> **Exercise goal**
Extract every line below, verbatim.

> **Data extract**
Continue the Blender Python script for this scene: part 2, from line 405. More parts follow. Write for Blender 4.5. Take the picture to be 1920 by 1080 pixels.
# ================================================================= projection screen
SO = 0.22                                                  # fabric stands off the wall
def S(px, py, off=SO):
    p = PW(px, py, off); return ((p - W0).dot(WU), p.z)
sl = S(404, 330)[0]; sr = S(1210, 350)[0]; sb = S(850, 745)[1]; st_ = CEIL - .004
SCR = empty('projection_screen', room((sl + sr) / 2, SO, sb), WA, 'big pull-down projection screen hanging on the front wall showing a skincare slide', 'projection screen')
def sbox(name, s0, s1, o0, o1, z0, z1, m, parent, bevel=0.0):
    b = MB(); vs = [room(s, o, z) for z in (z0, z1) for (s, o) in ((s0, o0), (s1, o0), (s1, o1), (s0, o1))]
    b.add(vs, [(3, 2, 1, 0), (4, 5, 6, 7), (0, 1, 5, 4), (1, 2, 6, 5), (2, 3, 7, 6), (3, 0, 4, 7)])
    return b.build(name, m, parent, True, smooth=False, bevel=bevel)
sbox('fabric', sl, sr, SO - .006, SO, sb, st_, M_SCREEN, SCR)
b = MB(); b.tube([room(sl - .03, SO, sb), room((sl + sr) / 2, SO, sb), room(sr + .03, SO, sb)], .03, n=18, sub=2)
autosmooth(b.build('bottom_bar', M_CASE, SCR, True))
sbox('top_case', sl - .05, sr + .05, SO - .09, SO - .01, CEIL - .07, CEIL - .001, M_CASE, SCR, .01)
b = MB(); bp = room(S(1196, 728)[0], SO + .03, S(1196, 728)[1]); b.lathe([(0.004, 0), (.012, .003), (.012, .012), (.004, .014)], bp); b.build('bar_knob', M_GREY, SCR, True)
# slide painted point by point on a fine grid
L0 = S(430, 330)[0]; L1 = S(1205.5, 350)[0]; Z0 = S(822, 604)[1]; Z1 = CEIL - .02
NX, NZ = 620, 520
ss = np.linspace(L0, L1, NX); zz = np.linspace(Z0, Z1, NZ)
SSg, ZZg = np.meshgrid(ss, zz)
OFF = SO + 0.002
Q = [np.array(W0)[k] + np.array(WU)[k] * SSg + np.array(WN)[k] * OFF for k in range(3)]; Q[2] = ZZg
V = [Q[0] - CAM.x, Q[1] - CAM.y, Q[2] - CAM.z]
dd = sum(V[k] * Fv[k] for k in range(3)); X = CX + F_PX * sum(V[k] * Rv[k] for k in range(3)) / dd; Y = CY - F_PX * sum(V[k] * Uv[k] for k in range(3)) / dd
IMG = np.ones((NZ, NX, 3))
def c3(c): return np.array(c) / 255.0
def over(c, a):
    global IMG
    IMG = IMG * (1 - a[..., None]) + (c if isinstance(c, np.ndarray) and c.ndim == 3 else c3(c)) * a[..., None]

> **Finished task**
Continue the Blender Python script for this scene: part 2, from line 405. More parts follow. Write for Blender 4.5. Take the picture to be 1920 by 1080 pixels.
# ================================================================= projection screen
SO = 0.22                                                  # fabric stands off the wall
def S(px, py, off=SO):
    p = PW(px, py, off); return ((p - W0).dot(WU), p.z)
sl = S(404, 330)[0]; sr = S(1210, 350)[0]; sb = S(850, 745)[1]; st_ = CEIL - .004
SCR = empty('projection_screen', room((sl + sr) / 2, SO, sb), WA, 'big pull-down projection screen hanging on the front wall showing a skincare slide', 'projection screen')
def sbox(name, s0, s1, o0, o1, z0, z1, m, parent, bevel=0.0):
    b = MB(); vs = [room(s, o, z) for z in (z0, z1) for (s, o) in ((s0, o0), (s1, o0), (s1, o1), (s0, o1))]
    b.add(vs, [(3, 2, 1, 0), (4, 5, 6, 7), (0, 1, 5, 4), (1, 2, 6, 5), (2, 3, 7, 6), (3, 0, 4, 7)])
    return b.build(name, m, parent, True, smooth=False, bevel=bevel)
sbox('fabric', sl, sr, SO - .006, SO, sb, st_, M_SCREEN, SCR)
b = MB(); b.tube([room(sl - .03, SO, sb), room((sl + sr) / 2, SO, sb), room(sr + .03, SO, sb)], .03, n=18, sub=2)
autosmooth(b.build('bottom_bar', M_CASE, SCR, True))
sbox('top_case', sl - .05, sr + .05, SO - .09, SO - .01, CEIL - .07, CEIL - .001, M_CASE, SCR, .01)
b = MB(); bp = room(S(1196, 728)[0], SO + .03, S(1196, 728)[1]); b.lathe([(0.004, 0), (.012, .003), (.012, .012), (.004, .014)], bp); b.build('bar_knob', M_GREY, SCR, True)
# slide painted point by point on a fine grid
L0 = S(430, 330)[0]; L1 = S(1205.5, 350)[0]; Z0 = S(822, 604)[1]; Z1 = CEIL - .02
NX, NZ = 620, 520
ss = np.linspace(L0, L1, NX); zz = np.linspace(Z0, Z1, NZ)
SSg, ZZg = np.meshgrid(ss, zz)
OFF = SO + 0.002
Q = [np.array(W0)[k] + np.array(WU)[k] * SSg + np.array(WN)[k] * OFF for k in range(3)]; Q[2] = ZZg
V = [Q[0] - CAM.x, Q[1] - CAM.y, Q[2] - CAM.z]
dd = sum(V[k] * Fv[k] for k in range(3)); X = CX + F_PX * sum(V[k] * Rv[k] for k in range(3)) / dd; Y = CY - F_PX * sum(V[k] * Uv[k] for k in range(3)) / dd
IMG = np.ones((NZ, NX, 3))
def c3(c): return np.array(c) / 255.0
def over(c, a):
    global IMG
    IMG = IMG * (1 - a[..., None]) + (c if isinstance(c, np.ndarray) and c.ndim == 3 else c3(c)) * a[..., None]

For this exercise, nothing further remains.